BACHAUER, GINA


BACHAUER, GINA (1913–1976), Greek born pianist of Austrian and Italian parentage. Bachauer studied at the Athens Conservatory under Woldemar Freeman. She then went to Paris, where she took lessons with Cortot. Between 1933 and 1935 she received lessons from Rachmaninoff in France and Switzerland. Her French solo début took place in the Salle Chopin, Paris, in 1929, and she first played in England in 1932. In 1933 she won the medal of honor at an international piano competition in Vienna, and in the 1930s played concertos with the Paris Symphony Orchestra conducted by Monteux and the Athens Symphony Orchestra under Mitropoulos. During World War II she lived in Alexandria and played numerous concerts for the Allied forces in the Middle East. In 1946 she made her début at the Albert Hall, playing Grieg's Piano Concerto with the New London Orchestra under Alec Sherman, who became her second husband in 1951. After her New York début in 1950 she received unanimous acclaim from the critics and her career was assured. She toured in the U.S. and Israel.

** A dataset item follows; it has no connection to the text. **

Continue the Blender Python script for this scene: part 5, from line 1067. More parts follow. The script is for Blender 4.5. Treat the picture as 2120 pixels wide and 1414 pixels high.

Her unusually wide repertoire ranges from Mozart to Stravinsky. In both standard and modern works, she displayed impeccable taste. Her flair, grand style, big line, and exciting vigor are put to best use in big virtuoso works. Among her recordings are concertos by Beethoven, Brahms, Chopin, and Grieg, as well as solo works by Debussy. After her death in Athens, a Gina Bachauer International Piano Competition was founded. The Bachauer Archive at Brigham Young University preserves diaries, scores, and recordings from her distinguished career.

BIBLIOGRAPHY:

Grove online; MGG2; Baker's Biographical Dictionary (1997); W. Graham. Gina Bachauer: A Pianist's Odyssey (1999).